Getting the obvious questions out of the way first: yes, this movie contains cheerleaders; no, there's no explicit autopsy scenes, and no, it's not packed with nude scenes of nubile young girls.
What it is though is a cheaply shot gross-out comedy/horror flick that attempts to be so outrageously tasteless it's hoping to offend people. It doesn't reach that goal because it's done with such a juvenile approach and contains completely amateurish effects, but it's not the worst no-budget flick out there.
When the cheerleading squad from Stinkwater High, who's team is called the "Fighting Beavers" in the first of many lame sexual innuendo jokes, is accidentally run over by their bus after it breaks down (it pops out of gear when a drunken redneck nearby shoots the driver and coach with a gun while aiming for a tin can that's set up on a fence) the bodies end-up at the local mortuary. So far, so pointless. But things get even more wacky when it turns out the local mortician and his nephew have decided to sell the bodies for quick cash, the morgue's janitor is a creepy guy who'll later cut his penis off and sew on a new (bigger) one, and one of the cheerleaders isn't quite dead (she's just missing her legs, one arm, and half her face) which leads to... romance.

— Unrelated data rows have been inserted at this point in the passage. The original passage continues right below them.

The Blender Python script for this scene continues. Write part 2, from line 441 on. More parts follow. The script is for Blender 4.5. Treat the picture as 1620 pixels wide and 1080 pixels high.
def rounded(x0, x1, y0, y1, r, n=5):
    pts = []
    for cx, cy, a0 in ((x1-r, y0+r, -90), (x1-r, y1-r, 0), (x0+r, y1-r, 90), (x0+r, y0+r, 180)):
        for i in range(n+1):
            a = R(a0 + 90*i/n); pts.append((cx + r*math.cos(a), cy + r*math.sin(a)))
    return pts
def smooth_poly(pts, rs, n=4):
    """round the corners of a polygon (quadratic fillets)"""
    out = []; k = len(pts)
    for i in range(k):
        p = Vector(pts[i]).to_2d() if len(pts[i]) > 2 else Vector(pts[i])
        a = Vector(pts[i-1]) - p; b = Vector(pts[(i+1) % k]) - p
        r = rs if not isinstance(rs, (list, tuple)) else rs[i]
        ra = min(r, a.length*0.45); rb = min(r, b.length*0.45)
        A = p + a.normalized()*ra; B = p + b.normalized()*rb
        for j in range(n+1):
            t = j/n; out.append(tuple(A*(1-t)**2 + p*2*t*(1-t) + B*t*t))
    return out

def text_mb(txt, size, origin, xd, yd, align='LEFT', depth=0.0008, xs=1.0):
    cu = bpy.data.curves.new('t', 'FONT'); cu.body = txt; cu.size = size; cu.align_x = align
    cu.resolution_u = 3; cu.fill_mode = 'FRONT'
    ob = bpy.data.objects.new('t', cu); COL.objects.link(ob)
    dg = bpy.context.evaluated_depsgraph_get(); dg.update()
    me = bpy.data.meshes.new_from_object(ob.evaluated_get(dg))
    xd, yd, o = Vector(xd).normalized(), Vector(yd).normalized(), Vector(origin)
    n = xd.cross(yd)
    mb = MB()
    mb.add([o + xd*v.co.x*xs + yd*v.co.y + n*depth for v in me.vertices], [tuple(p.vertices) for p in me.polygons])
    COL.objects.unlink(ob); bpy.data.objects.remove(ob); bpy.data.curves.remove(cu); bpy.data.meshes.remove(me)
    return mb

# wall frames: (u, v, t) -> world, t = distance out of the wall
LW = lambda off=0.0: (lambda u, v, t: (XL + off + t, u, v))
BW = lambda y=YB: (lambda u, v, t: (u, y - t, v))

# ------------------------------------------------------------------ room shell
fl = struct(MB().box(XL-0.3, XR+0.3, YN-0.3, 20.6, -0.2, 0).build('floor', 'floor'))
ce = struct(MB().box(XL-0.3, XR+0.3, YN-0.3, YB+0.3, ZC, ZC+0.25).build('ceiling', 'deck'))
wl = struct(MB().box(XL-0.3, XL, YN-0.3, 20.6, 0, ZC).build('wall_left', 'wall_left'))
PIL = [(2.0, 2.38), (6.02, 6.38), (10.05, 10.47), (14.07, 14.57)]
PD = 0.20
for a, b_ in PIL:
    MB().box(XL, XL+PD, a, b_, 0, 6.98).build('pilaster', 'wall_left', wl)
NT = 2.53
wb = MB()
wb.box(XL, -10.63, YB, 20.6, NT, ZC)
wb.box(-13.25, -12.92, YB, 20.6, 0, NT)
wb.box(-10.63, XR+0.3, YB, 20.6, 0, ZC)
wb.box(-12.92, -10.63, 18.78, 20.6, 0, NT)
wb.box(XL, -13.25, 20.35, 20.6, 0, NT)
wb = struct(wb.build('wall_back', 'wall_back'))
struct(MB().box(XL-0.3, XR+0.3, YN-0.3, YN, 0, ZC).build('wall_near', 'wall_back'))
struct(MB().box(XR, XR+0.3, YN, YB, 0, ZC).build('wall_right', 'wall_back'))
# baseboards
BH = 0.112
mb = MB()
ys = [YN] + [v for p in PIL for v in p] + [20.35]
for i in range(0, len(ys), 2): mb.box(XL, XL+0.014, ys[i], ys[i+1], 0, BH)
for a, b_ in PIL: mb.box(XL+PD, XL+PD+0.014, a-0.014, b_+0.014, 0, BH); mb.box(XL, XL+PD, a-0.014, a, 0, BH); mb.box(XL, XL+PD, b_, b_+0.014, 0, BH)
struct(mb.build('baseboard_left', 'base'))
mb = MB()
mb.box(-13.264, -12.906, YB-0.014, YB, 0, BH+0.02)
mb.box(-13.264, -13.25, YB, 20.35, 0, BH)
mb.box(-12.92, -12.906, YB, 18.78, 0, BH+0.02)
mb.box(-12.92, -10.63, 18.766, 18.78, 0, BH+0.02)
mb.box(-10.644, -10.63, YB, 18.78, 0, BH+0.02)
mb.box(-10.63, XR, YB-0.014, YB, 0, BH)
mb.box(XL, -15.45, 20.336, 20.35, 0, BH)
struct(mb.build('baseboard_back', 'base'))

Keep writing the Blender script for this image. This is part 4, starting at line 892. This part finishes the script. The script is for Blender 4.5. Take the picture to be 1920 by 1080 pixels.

Yeah, Cheerleader Autopsy really doesn't have much plot to speak of as it's basically a whole lot of hammy acting, off-colour scenes, and a bunch of clowning around. This one is more black comedy than horror and actually manages to be more funny than it has any right to be and it's so utterly demented I couldn't help but enjoy myself to a point - that's not to say that it doesn't eventually get tiring even at a slim 73 minute running time.
If you want to see something truly bizarre and something that has no redeeming qualities then this is a good bet. (Chris Hartley, 2/27/05)
Directed By: Stu Dodge.
Written By: Stu Dodge.
Starring: Brian D. Smith, Brian C. Smith, Josh Latta, Misty Kapp.